• **Required task**
Where the data below has the string "pixels", return the whole line.

Dataset entries:
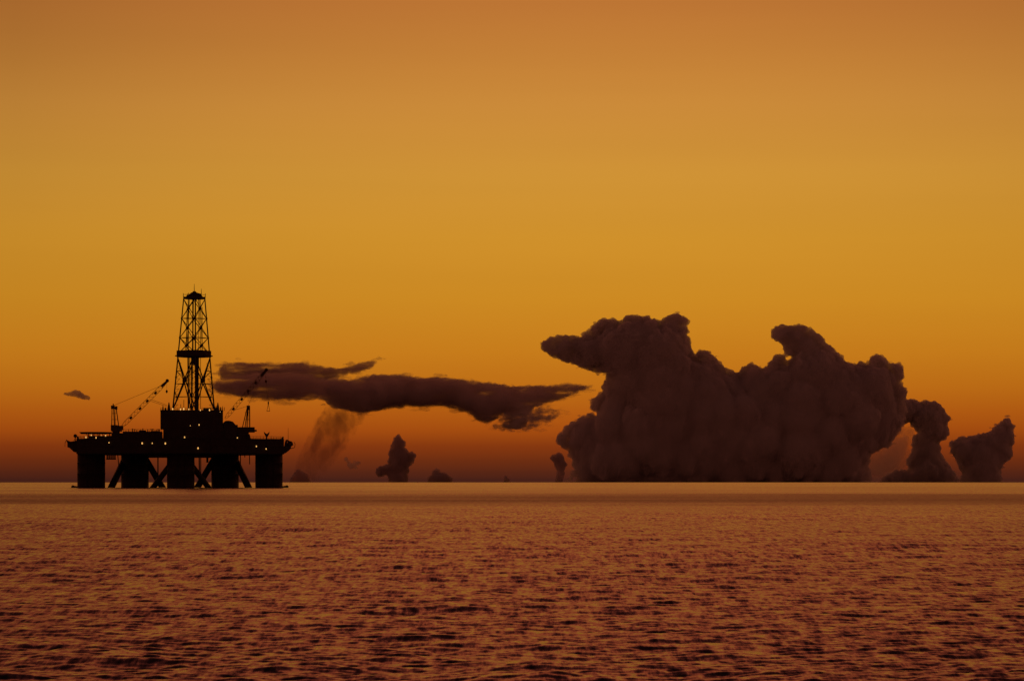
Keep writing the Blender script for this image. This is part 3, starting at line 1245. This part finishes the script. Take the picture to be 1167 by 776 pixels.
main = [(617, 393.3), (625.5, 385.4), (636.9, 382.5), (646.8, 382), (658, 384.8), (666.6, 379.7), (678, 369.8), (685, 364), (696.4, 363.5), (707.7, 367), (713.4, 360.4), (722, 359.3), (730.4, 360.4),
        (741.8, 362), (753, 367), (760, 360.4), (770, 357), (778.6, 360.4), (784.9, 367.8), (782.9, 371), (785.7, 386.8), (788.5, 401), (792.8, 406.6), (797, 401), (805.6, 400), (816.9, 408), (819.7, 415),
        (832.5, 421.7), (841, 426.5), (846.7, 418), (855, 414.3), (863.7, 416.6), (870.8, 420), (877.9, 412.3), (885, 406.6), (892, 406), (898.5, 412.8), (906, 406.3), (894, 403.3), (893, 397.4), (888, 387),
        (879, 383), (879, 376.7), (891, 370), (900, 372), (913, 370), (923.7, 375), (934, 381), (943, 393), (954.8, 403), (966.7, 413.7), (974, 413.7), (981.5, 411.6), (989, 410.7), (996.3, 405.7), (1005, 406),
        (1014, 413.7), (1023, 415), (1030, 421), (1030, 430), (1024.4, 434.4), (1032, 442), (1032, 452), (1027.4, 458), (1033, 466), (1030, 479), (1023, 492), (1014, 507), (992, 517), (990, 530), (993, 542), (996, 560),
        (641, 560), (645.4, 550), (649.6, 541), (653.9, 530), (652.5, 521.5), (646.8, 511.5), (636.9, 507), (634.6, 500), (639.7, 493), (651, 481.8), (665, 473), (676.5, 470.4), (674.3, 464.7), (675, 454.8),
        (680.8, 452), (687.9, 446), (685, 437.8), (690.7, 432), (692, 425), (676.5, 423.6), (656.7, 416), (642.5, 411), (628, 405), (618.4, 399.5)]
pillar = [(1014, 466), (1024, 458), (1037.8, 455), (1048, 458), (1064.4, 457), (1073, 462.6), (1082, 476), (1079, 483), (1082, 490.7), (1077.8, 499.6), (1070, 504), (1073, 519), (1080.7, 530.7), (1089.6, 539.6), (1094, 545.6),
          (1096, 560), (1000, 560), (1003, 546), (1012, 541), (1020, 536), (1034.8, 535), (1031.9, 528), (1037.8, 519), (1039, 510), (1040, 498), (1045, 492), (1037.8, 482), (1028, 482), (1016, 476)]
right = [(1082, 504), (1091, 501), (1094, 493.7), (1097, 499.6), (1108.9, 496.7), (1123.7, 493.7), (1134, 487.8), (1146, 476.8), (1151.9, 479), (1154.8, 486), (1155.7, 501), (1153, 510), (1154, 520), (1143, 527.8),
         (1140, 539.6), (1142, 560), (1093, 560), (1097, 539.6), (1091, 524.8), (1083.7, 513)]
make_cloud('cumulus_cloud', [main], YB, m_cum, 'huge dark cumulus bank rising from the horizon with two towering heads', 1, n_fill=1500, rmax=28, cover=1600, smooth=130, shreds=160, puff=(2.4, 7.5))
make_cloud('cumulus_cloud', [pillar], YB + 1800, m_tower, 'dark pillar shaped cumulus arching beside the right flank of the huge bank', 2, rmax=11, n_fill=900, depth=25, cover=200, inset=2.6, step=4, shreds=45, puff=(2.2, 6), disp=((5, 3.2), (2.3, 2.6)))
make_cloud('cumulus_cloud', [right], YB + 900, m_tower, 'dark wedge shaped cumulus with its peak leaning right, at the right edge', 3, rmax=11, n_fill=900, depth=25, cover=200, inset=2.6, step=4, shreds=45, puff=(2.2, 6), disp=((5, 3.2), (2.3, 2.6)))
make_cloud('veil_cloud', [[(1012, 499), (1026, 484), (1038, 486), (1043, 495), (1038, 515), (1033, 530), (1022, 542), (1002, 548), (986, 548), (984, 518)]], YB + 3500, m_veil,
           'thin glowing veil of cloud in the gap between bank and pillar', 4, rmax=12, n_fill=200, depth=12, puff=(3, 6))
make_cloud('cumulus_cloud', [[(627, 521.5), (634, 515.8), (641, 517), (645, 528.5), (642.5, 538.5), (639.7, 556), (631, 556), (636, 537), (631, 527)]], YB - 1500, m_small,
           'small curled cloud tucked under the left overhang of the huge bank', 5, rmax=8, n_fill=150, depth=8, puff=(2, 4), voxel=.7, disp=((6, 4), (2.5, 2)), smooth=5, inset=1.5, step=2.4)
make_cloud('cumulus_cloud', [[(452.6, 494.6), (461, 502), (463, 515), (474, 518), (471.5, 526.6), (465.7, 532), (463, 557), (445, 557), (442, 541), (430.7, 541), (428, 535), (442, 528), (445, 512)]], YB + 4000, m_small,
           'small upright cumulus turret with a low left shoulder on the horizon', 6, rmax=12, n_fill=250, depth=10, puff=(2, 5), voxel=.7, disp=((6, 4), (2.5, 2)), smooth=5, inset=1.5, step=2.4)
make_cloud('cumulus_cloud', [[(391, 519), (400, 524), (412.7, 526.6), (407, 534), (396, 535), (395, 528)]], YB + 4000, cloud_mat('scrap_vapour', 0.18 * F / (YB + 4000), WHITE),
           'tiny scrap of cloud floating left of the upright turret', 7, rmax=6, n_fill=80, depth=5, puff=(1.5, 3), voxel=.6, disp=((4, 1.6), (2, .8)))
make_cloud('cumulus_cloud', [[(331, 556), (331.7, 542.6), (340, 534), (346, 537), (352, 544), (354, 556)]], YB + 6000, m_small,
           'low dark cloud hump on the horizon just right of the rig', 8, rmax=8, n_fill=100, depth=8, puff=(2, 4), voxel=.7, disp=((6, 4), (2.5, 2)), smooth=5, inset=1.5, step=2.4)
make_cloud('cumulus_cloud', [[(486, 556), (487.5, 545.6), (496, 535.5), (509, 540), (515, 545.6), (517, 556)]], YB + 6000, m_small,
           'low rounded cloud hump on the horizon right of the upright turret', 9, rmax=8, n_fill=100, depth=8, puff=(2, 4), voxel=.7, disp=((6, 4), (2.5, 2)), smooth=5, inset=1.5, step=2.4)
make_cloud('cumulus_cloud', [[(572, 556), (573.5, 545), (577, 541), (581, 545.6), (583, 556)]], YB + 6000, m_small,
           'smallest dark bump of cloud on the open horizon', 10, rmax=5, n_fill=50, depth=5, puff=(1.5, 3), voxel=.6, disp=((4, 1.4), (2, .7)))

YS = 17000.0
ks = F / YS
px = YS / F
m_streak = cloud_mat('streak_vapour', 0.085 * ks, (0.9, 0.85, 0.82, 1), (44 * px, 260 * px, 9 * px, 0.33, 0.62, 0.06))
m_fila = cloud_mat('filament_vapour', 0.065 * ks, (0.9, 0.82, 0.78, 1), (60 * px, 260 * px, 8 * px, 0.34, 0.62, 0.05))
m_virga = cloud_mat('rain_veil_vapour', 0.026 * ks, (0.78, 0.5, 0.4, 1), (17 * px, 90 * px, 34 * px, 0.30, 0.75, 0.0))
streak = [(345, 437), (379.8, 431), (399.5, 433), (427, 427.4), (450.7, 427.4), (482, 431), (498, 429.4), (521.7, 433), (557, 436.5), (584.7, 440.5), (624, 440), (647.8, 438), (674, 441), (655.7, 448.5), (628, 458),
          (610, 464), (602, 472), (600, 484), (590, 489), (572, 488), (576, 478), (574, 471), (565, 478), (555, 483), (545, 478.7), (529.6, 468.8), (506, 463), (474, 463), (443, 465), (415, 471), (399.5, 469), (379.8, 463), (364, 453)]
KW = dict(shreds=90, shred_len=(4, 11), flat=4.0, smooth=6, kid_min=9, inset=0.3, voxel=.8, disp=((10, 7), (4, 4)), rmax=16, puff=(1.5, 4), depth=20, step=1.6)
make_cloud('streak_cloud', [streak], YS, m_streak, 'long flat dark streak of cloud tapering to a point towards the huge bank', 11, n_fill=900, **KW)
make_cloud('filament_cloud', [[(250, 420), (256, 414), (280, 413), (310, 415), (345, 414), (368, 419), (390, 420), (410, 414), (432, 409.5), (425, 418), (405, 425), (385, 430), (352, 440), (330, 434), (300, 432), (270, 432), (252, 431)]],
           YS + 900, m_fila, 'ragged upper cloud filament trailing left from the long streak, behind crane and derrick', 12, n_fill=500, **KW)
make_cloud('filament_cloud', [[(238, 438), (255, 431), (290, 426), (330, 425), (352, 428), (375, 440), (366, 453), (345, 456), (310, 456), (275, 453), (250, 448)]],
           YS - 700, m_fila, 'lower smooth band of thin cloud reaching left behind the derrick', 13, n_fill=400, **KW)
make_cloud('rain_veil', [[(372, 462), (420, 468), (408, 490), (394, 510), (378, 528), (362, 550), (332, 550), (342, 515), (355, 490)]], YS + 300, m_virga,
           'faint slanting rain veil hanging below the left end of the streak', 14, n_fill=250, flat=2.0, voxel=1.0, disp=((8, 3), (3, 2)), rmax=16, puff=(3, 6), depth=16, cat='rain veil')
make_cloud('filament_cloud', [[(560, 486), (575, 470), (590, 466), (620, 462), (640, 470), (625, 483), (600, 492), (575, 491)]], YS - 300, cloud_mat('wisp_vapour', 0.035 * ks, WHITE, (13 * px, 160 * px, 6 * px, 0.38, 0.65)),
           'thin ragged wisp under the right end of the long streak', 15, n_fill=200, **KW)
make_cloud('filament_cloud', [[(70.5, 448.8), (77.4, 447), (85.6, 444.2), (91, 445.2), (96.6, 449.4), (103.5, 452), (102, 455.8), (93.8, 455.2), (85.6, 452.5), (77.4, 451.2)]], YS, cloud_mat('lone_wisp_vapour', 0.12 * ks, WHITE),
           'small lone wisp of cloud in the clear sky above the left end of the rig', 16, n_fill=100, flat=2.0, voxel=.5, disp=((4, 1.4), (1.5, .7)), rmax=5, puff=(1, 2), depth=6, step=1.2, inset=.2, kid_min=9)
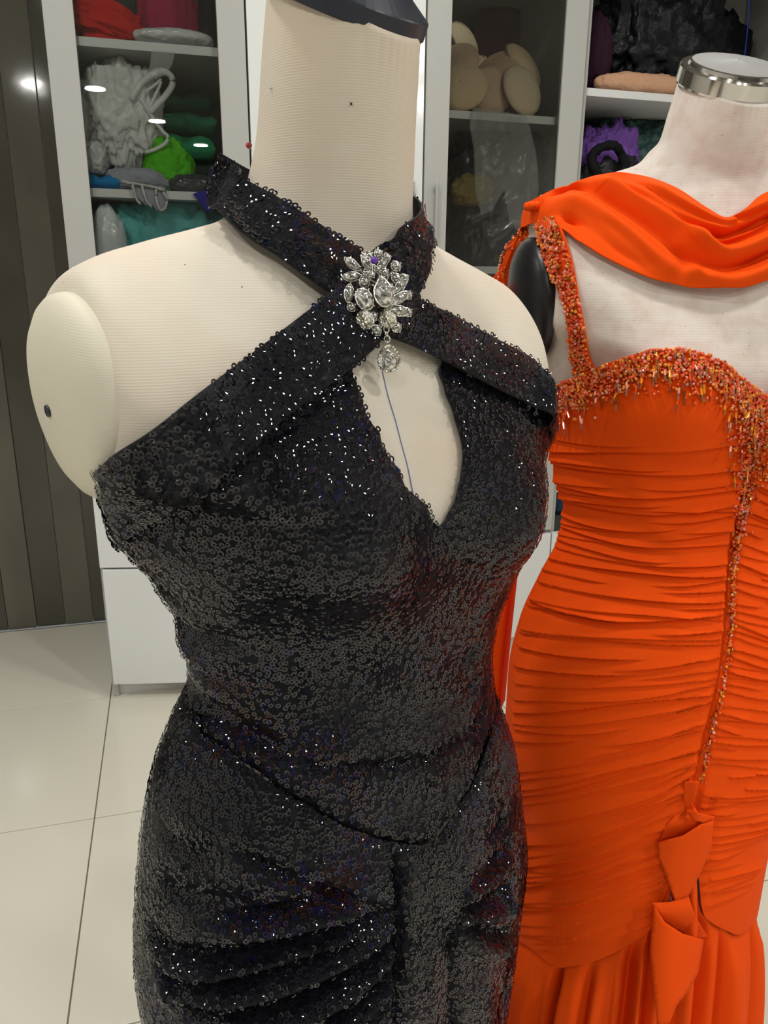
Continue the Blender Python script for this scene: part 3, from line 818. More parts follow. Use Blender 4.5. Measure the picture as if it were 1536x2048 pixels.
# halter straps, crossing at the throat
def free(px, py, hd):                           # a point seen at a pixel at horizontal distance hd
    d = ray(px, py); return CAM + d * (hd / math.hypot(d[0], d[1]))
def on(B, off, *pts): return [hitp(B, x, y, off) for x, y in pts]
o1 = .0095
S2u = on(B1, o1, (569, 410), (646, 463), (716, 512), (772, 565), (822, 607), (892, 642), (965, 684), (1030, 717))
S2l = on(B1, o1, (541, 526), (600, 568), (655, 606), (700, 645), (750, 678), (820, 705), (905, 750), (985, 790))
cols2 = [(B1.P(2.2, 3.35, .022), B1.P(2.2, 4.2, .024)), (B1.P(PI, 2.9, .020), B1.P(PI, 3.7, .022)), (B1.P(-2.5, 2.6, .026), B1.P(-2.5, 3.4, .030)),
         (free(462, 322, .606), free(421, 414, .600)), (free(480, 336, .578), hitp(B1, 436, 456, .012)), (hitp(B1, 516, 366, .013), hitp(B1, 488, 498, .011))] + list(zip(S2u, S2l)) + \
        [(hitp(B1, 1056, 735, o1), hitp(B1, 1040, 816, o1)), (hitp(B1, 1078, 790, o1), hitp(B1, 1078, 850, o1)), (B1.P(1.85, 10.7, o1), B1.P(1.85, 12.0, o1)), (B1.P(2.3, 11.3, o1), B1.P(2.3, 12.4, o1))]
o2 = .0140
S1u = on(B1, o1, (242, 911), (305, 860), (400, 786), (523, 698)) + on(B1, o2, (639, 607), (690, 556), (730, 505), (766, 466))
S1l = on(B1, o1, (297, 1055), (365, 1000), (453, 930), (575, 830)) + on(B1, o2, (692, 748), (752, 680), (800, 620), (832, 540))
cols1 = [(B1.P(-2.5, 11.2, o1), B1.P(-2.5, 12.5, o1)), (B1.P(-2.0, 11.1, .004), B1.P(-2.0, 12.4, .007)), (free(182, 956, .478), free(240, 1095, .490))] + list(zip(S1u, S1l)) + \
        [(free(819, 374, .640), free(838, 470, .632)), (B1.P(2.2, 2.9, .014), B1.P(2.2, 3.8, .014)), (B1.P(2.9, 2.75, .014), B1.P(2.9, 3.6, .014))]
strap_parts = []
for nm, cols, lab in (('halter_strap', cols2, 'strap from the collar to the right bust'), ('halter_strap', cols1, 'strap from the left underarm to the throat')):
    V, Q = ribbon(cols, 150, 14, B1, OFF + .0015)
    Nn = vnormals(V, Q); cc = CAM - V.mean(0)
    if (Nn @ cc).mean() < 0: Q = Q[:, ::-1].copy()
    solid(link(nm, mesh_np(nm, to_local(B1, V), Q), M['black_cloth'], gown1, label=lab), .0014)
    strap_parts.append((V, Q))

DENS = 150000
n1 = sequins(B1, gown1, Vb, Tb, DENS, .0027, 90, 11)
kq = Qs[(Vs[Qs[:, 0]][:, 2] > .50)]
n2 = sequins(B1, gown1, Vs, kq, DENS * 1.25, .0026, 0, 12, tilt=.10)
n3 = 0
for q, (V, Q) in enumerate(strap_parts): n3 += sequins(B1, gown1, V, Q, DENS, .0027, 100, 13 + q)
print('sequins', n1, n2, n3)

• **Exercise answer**
Keep writing the Blender script for this image. This is part 3, starting at line 1245. This part finishes the script. Take the picture to be 1167 by 776 pixels.
Continue the Blender Python script for this scene: part 3, from line 818. More parts follow. Use Blender 4.5. Measure the picture as if it were 1536x2048 pixels.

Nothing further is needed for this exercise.